Can anyone double check my following epsilon delta proof.
I want to prove that the following function is continuous with an Epsilon Delta Argument.
$$ f: x \in \mathbb R \mapsto (4x^2+3x+17) \in \mathbb R $$
So I started with
$$\left\lvert f(x)-f(y) \right\rvert =$$
$$= \left\lvert (4x^2+3x+17) – (4y^2+3y+17) \right\rvert$$
$$= \left\lvert (4x^2+3x)-(4y^2+3y) \right\rvert$$
$$= 3\left\lvert (4x^2+x)-(4y^2+y) \right\rvert$$
$$= 3\left\lvert (\frac {4}{3}x^2+x)-(\frac {4}{3}4y^2+y) \right\rvert $$
$$= 3\left\lvert \frac {4}{3}x^2 – \frac {4}{3}y^2 + x-y \right\rvert$$
$$= 3\left\lvert \frac {4}{3}x^2 – \frac {4}{3}y^2 + x-y \right\rvert$$
(Triangel inequality)
$$\le 3 \left(\left\lvert \frac {4}{3}x^2 – \frac {4}{3}y^2 \right\rvert + \left\lvert x-y \right\rvert \right)$$
Note that $\delta \le 1$
$$\le 3 \left(\frac {4}{3}\left\lvert x^2 – y^2 \right\rvert + \delta \right)$$
$$= 3 \left(\frac {4}{3}\left\lvert (x – y) \right\rvert\left\lvert (x +y) \right\rvert + \delta \right)$$
$\delta \le 1$
$$\le 3 \left(\frac {4}{3}\left\lvert x + y \right\rvert \delta + \delta \right)$$
Adding zero in form of y – y
$$= 3 \left(\frac {4}{3}\left\lvert x + y – y + y \right\rvert \delta + \delta \right)$$
$$= 3 \left(\frac {4}{3}\left\lvert x – y + 2y \right\rvert \delta + \delta \right)$$
Triangel inequality
$$\le 3 \left(\frac {4}{3}(\left\lvert x – y \right\rvert +\left\lvert 2y \right\rvert) \delta + \delta \right)$$
Note that $\delta \le 1$
$$\le 3 \left(\frac {4}{3}(\delta +\left\lvert 2y \right\rvert) \delta + \delta \right)$$
$$= 4\delta^2+4\left\lvert 2y \right\rvert \delta + 3\delta $$
$$= \delta(4\delta+4\left\lvert 2y \right\rvert + 3) $$
Note that $\delta \le 1$
$$\le \delta(4 +4\left\lvert 2y \right\rvert + 3) $$
$$\le \delta(\left\lvert 8y \right\rvert + 7) = \epsilon$$
Therefore $$\delta = \frac {\epsilon}{(\left\lvert 8y \right\rvert + 7)} \;\; with \; \delta \le1$$
Thanks in advance for the help, I really appreciate it. 🙂
Best Answer
Your solution looks good.
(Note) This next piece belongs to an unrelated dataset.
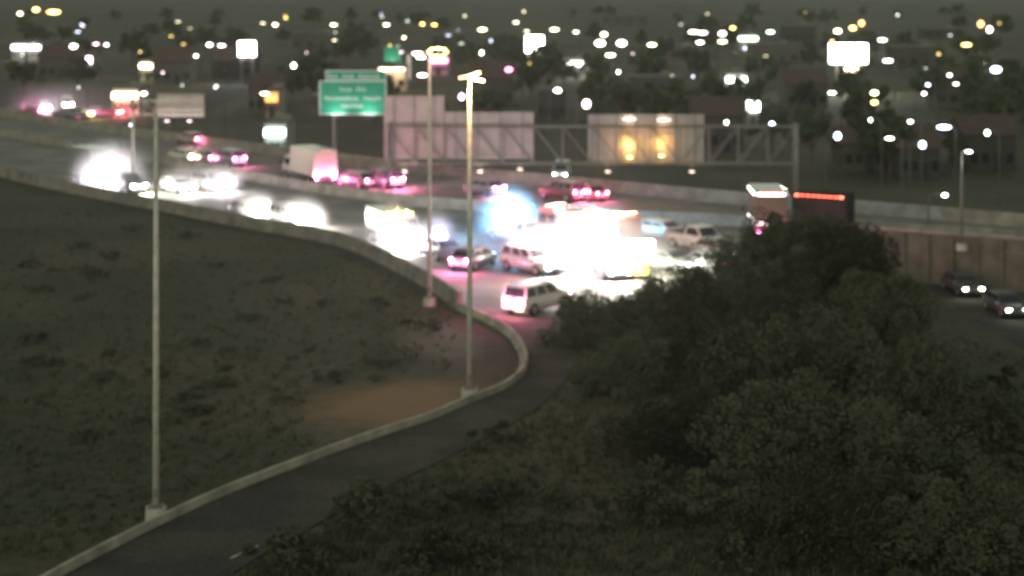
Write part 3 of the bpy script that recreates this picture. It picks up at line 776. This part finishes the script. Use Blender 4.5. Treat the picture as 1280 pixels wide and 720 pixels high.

The following steps could be simplified a bit to make it more readable.
\begin{align} \left\lvert f(x)-f(y) \right\rvert &= 3\left\lvert \frac {4}{3}x^2 - \frac {4}{3}y^2 + x-y \right\rvert \quad (\textrm{why bother factoring out $3$?})\\ & \le 3 \left(\left\lvert \frac {4}{3}x^2 - \frac {4}{3}y^2 \right\rvert + \left\lvert x-y \right\rvert \right)\\ & \le 3 \left(\frac {4}{3}\left\lvert x^2 - y^2 \right\rvert + \delta \right) \quad (\color{red}{\textrm{for $|x-y|<\delta$} })\\ &= 3 \left(\frac {4}{3}\left\lvert (x - y) \right\rvert\left\lvert (x +y) \right\rvert + \delta \right)\\ &= 3 \left(\frac {4}{3}\left\lvert x - y + 2y \right\rvert \delta + \delta \right)\\ &\le 3 \left(\frac {4}{3}(\left\lvert x - y \right\rvert +\left\lvert 2y \right\rvert) \delta + \delta \right) \quad (\textrm{triangle inequality})\\ &\le 3 \left(\frac {4}{3}(\delta +\left\lvert 2y \right\rvert) \delta + \delta \right)\\ &=4(\delta +\left\lvert 2y \right\rvert) \delta + 3\delta \\ &\le 4(1+\left\lvert 2y \right\rvert) \delta + 3\delta \quad (\delta\le 1)\\ &\le (7+|8y|)\delta \end{align}
Set $$\delta =\min(\frac {\epsilon}{\left\lvert 8y \right\rvert + 7} ,1).$$